On 7 December 2007, the judge in the R v Rodgers & others case delivered a detailed ruling. In it, he specifically commented that the expert witness's statements were clearly expressed in terms that suggested that he did have appropriate expertise in UK racing rules and practices and that, in 13 out of the 27 suspect races (which formed the basis of the prosecution's case), he had concluded that there was a prima facie case that the jockey in question was in breach of the relevant UK racing rule. The judge further commented that, when giving his evidence in chief, the expert witness said nothing to call into question his expertise in UK racing, either by reference to the rules or the practices of UK racing, and that “remarkably, it was only as a result of and during (the expert's) cross-examination that the very significant limitations and shortcomings in the evidence that he was really able to give first became apparent”. In particular, the judge said that some of the witness's responses during cross-examination were tantamount to the witness disqualifying himself from giving expert evidence in relation to the suspect races. The judge, therefore, concluded that the probative value of the expert's evidence, following extensive cross-examination, was so limited that very little, if any, weight or value could be attached to it. The judge found that in these circumstances he had to direct the jury to acquit the defendants.

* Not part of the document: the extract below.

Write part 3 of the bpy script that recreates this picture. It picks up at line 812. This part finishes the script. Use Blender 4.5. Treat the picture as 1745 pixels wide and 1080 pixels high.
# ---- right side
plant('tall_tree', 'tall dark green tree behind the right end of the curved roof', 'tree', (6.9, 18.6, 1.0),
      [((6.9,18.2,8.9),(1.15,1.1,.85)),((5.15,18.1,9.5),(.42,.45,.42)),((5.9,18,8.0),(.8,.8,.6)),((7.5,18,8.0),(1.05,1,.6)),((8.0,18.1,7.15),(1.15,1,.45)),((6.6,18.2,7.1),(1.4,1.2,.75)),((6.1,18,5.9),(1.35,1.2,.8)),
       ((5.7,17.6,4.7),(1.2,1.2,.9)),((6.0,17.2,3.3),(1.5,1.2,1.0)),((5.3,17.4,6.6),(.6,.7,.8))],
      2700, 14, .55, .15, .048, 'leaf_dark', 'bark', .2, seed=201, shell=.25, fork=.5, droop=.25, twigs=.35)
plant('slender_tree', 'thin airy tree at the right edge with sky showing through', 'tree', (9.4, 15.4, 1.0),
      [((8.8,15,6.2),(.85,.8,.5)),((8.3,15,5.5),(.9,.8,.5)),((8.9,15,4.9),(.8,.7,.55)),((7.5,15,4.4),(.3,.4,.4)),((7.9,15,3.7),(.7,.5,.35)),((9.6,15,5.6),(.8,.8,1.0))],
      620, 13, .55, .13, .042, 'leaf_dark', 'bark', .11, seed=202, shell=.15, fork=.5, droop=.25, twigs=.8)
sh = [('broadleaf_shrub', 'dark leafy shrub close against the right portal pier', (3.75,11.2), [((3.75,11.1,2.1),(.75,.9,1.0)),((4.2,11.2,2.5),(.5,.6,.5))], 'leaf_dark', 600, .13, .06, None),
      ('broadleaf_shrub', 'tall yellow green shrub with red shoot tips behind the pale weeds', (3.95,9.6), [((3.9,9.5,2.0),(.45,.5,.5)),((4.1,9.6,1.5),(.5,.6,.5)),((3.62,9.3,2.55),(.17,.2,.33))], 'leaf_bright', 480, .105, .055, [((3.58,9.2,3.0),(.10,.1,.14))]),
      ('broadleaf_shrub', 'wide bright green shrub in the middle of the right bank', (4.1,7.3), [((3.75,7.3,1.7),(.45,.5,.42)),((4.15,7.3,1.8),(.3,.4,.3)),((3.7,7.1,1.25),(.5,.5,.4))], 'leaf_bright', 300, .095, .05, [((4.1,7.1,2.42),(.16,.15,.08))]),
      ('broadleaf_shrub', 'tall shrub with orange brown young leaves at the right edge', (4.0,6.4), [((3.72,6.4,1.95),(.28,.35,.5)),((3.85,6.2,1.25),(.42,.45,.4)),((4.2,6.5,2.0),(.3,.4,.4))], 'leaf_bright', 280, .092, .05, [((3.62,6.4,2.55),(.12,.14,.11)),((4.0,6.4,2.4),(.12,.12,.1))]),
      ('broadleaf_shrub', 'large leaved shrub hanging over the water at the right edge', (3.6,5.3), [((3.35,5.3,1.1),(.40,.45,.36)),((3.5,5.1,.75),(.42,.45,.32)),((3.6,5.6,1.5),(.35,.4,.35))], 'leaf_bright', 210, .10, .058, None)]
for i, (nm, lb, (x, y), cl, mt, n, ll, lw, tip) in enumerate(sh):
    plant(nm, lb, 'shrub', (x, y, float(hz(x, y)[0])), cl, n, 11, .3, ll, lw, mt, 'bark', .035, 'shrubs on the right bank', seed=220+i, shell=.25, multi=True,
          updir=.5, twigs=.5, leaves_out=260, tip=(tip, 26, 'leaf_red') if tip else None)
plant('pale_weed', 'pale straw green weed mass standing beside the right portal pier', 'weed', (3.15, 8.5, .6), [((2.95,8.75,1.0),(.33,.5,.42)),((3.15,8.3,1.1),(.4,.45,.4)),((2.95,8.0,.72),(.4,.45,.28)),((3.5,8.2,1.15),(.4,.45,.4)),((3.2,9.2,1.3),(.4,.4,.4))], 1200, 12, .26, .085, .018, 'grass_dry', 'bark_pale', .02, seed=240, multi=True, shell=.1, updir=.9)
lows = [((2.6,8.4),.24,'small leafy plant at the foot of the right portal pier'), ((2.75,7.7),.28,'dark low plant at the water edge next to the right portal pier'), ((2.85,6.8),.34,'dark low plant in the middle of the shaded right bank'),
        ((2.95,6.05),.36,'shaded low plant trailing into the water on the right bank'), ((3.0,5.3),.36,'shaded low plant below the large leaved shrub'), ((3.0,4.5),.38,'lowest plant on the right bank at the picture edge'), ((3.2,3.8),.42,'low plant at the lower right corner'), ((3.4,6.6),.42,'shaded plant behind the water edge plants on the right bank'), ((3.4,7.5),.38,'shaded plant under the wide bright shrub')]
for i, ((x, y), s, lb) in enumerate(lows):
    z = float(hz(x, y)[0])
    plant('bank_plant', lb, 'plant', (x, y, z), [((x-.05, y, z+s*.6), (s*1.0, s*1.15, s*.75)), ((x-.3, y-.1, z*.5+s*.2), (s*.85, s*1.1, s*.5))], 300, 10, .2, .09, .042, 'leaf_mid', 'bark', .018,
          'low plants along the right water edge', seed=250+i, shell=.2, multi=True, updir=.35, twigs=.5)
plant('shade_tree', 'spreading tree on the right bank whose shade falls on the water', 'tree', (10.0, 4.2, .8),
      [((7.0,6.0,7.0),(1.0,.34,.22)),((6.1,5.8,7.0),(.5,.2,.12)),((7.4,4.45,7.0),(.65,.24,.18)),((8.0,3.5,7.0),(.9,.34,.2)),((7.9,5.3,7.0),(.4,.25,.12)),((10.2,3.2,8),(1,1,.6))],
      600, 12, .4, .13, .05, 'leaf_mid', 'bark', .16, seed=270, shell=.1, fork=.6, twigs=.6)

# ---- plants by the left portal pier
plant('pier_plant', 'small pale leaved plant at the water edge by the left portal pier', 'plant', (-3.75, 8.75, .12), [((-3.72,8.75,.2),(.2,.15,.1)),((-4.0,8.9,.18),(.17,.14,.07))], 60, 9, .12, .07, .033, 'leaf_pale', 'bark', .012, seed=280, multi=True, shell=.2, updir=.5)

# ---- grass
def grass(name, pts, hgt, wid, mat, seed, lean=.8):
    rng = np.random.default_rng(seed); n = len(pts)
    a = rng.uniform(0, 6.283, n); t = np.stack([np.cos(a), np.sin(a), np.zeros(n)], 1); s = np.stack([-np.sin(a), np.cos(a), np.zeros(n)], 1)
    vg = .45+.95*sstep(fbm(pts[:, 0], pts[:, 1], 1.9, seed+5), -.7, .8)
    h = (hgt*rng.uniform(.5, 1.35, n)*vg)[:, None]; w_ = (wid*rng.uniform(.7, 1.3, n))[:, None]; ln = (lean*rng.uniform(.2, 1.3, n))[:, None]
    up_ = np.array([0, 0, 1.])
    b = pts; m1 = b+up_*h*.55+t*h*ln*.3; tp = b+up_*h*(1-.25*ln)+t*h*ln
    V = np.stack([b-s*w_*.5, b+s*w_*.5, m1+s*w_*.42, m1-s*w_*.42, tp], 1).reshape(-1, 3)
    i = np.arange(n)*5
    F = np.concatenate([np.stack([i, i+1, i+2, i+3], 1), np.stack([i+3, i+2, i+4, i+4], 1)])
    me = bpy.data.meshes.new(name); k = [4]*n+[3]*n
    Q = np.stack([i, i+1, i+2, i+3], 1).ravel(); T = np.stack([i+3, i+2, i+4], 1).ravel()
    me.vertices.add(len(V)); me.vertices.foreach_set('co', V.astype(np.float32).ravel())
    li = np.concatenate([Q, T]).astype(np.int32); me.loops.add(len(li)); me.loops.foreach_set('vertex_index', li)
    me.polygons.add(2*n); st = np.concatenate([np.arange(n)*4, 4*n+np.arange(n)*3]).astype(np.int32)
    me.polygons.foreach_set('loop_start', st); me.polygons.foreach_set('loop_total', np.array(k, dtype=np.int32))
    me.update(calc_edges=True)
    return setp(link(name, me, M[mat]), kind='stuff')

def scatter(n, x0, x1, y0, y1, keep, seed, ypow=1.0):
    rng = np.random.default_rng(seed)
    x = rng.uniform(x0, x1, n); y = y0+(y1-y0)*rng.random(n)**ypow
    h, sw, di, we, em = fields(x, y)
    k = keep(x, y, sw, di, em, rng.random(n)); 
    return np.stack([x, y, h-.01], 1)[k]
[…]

asked Her Majesty's Government:

Whether the recent horserace-fixing prosecution will have a detrimental effect on the future of horse breeding and horseracing in the United Kingdom; and where the responsibility for management of the prosecution case lies. [HL1116]

The Government believe that horse breeding and horseracing have a secure future in the United Kingdom, particularly in the light of developments such as the establishment of the British Horseracing Authority. Responsibility for the management of the prosecution of the recent case of R v Rodgers & others lies with the Crown Prosecution Service.